- **Written problem**: Your task is to print the material below exactly as presented.

-- START Supplied information --

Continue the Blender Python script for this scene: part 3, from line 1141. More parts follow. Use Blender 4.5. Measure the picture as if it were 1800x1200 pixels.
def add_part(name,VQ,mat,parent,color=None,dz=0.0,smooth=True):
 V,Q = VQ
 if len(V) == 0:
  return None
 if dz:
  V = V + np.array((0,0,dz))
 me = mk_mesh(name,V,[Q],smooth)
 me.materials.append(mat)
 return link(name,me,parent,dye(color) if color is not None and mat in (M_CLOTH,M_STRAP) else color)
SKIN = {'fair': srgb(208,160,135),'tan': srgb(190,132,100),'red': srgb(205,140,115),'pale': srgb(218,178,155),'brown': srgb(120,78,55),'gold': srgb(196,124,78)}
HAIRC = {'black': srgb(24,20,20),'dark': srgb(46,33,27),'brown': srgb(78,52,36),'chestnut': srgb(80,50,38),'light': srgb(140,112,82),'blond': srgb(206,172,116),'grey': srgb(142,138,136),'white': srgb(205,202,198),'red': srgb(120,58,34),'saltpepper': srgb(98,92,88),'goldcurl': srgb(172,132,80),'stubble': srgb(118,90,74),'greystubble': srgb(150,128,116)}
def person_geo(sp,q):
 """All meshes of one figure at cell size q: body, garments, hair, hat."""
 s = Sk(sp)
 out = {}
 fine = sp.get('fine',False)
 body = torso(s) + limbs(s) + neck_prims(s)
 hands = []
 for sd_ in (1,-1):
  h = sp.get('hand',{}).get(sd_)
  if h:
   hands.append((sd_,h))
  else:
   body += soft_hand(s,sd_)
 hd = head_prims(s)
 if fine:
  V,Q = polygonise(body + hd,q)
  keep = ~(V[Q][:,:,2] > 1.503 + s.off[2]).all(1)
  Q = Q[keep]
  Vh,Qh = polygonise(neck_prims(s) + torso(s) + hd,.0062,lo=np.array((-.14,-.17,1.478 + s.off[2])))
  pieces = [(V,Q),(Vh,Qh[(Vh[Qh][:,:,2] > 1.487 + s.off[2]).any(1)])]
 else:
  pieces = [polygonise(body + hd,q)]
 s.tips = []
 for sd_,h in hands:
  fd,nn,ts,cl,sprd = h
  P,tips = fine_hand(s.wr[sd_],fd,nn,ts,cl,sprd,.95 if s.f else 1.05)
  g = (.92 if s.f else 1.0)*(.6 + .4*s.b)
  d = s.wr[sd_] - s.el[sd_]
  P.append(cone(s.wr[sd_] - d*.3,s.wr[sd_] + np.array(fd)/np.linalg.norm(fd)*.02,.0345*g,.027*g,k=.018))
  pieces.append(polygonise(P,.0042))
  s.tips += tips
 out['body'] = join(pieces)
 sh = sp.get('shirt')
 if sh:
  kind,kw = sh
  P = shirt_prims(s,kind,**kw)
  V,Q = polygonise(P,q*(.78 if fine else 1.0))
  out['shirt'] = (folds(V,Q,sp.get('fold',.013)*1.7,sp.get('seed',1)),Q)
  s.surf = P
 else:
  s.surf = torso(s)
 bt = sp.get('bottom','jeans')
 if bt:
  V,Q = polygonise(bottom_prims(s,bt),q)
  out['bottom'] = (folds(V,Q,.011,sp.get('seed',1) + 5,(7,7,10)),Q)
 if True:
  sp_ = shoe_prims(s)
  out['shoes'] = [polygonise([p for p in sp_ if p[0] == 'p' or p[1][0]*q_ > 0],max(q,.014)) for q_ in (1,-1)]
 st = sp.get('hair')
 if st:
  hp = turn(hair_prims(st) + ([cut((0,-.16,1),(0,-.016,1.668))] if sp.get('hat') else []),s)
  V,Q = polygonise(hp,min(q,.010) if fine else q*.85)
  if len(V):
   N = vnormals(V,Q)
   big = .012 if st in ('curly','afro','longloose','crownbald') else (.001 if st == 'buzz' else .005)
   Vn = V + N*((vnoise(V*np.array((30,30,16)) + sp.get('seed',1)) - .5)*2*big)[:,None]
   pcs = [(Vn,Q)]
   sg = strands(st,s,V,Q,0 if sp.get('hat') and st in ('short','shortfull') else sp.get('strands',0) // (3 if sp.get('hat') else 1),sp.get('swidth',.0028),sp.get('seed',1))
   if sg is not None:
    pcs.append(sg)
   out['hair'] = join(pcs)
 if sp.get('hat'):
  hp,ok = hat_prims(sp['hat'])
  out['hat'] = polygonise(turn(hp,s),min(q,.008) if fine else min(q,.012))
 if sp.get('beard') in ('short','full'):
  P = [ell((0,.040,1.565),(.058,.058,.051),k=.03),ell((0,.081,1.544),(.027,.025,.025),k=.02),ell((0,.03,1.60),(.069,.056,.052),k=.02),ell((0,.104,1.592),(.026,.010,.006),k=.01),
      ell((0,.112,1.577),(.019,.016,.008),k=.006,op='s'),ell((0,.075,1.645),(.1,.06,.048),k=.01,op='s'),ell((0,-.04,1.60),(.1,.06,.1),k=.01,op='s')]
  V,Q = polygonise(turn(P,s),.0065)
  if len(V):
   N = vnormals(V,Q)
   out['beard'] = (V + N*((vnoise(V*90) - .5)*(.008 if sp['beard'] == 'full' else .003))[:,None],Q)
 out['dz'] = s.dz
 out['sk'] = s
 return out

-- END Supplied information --

- **Answer**:
Continue the Blender Python script for this scene: part 3, from line 1141. More parts follow. Use Blender 4.5. Measure the picture as if it were 1800x1200 pixels.
def add_part(name,VQ,mat,parent,color=None,dz=0.0,smooth=True):
 V,Q = VQ
 if len(V) == 0:
  return None
 if dz:
  V = V + np.array((0,0,dz))
 me = mk_mesh(name,V,[Q],smooth)
 me.materials.append(mat)
 return link(name,me,parent,dye(color) if color is not None and mat in (M_CLOTH,M_STRAP) else color)
SKIN = {'fair': srgb(208,160,135),'tan': srgb(190,132,100),'red': srgb(205,140,115),'pale': srgb(218,178,155),'brown': srgb(120,78,55),'gold': srgb(196,124,78)}
HAIRC = {'black': srgb(24,20,20),'dark': srgb(46,33,27),'brown': srgb(78,52,36),'chestnut': srgb(80,50,38),'light': srgb(140,112,82),'blond': srgb(206,172,116),'grey': srgb(142,138,136),'white': srgb(205,202,198),'red': srgb(120,58,34),'saltpepper': srgb(98,92,88),'goldcurl': srgb(172,132,80),'stubble': srgb(118,90,74),'greystubble': srgb(150,128,116)}
def person_geo(sp,q):
 """All meshes of one figure at cell size q: body, garments, hair, hat."""
 s = Sk(sp)
 out = {}
 fine = sp.get('fine',False)
 body = torso(s) + limbs(s) + neck_prims(s)
 hands = []
 for sd_ in (1,-1):
  h = sp.get('hand',{}).get(sd_)
  if h:
   hands.append((sd_,h))
  else:
   body += soft_hand(s,sd_)
 hd = head_prims(s)
 if fine:
  V,Q = polygonise(body + hd,q)
  keep = ~(V[Q][:,:,2] > 1.503 + s.off[2]).all(1)
  Q = Q[keep]
  Vh,Qh = polygonise(neck_prims(s) + torso(s) + hd,.0062,lo=np.array((-.14,-.17,1.478 + s.off[2])))
  pieces = [(V,Q),(Vh,Qh[(Vh[Qh][:,:,2] > 1.487 + s.off[2]).any(1)])]
 else:
  pieces = [polygonise(body + hd,q)]
 s.tips = []
 for sd_,h in hands:
  fd,nn,ts,cl,sprd = h
  P,tips = fine_hand(s.wr[sd_],fd,nn,ts,cl,sprd,.95 if s.f else 1.05)
  g = (.92 if s.f else 1.0)*(.6 + .4*s.b)
  d = s.wr[sd_] - s.el[sd_]
  P.append(cone(s.wr[sd_] - d*.3,s.wr[sd_] + np.array(fd)/np.linalg.norm(fd)*.02,.0345*g,.027*g,k=.018))
  pieces.append(polygonise(P,.0042))
  s.tips += tips
 out['body'] = join(pieces)
 sh = sp.get('shirt')
 if sh:
  kind,kw = sh
  P = shirt_prims(s,kind,**kw)
  V,Q = polygonise(P,q*(.78 if fine else 1.0))
  out['shirt'] = (folds(V,Q,sp.get('fold',.013)*1.7,sp.get('seed',1)),Q)
  s.surf = P
 else:
  s.surf = torso(s)
 bt = sp.get('bottom','jeans')
 if bt:
  V,Q = polygonise(bottom_prims(s,bt),q)
  out['bottom'] = (folds(V,Q,.011,sp.get('seed',1) + 5,(7,7,10)),Q)
 if True:
  sp_ = shoe_prims(s)
  out['shoes'] = [polygonise([p for p in sp_ if p[0] == 'p' or p[1][0]*q_ > 0],max(q,.014)) for q_ in (1,-1)]
 st = sp.get('hair')
 if st:
  hp = turn(hair_prims(st) + ([cut((0,-.16,1),(0,-.016,1.668))] if sp.get('hat') else []),s)
  V,Q = polygonise(hp,min(q,.010) if fine else q*.85)
  if len(V):
   N = vnormals(V,Q)
   big = .012 if st in ('curly','afro','longloose','crownbald') else (.001 if st == 'buzz' else .005)
   Vn = V + N*((vnoise(V*np.array((30,30,16)) + sp.get('seed',1)) - .5)*2*big)[:,None]
   pcs = [(Vn,Q)]
   sg = strands(st,s,V,Q,0 if sp.get('hat') and st in ('short','shortfull') else sp.get('strands',0) // (3 if sp.get('hat') else 1),sp.get('swidth',.0028),sp.get('seed',1))
   if sg is not None:
    pcs.append(sg)
   out['hair'] = join(pcs)
 if sp.get('hat'):
  hp,ok = hat_prims(sp['hat'])
  out['hat'] = polygonise(turn(hp,s),min(q,.008) if fine else min(q,.012))
 if sp.get('beard') in ('short','full'):
  P = [ell((0,.040,1.565),(.058,.058,.051),k=.03),ell((0,.081,1.544),(.027,.025,.025),k=.02),ell((0,.03,1.60),(.069,.056,.052),k=.02),ell((0,.104,1.592),(.026,.010,.006),k=.01),
      ell((0,.112,1.577),(.019,.016,.008),k=.006,op='s'),ell((0,.075,1.645),(.1,.06,.048),k=.01,op='s'),ell((0,-.04,1.60),(.1,.06,.1),k=.01,op='s')]
  V,Q = polygonise(turn(P,s),.0065)
  if len(V):
   N = vnormals(V,Q)
   out['beard'] = (V + N*((vnoise(V*90) - .5)*(.008 if sp['beard'] == 'full' else .003))[:,None],Q)
 out['dz'] = s.dz
 out['sk'] = s
 return out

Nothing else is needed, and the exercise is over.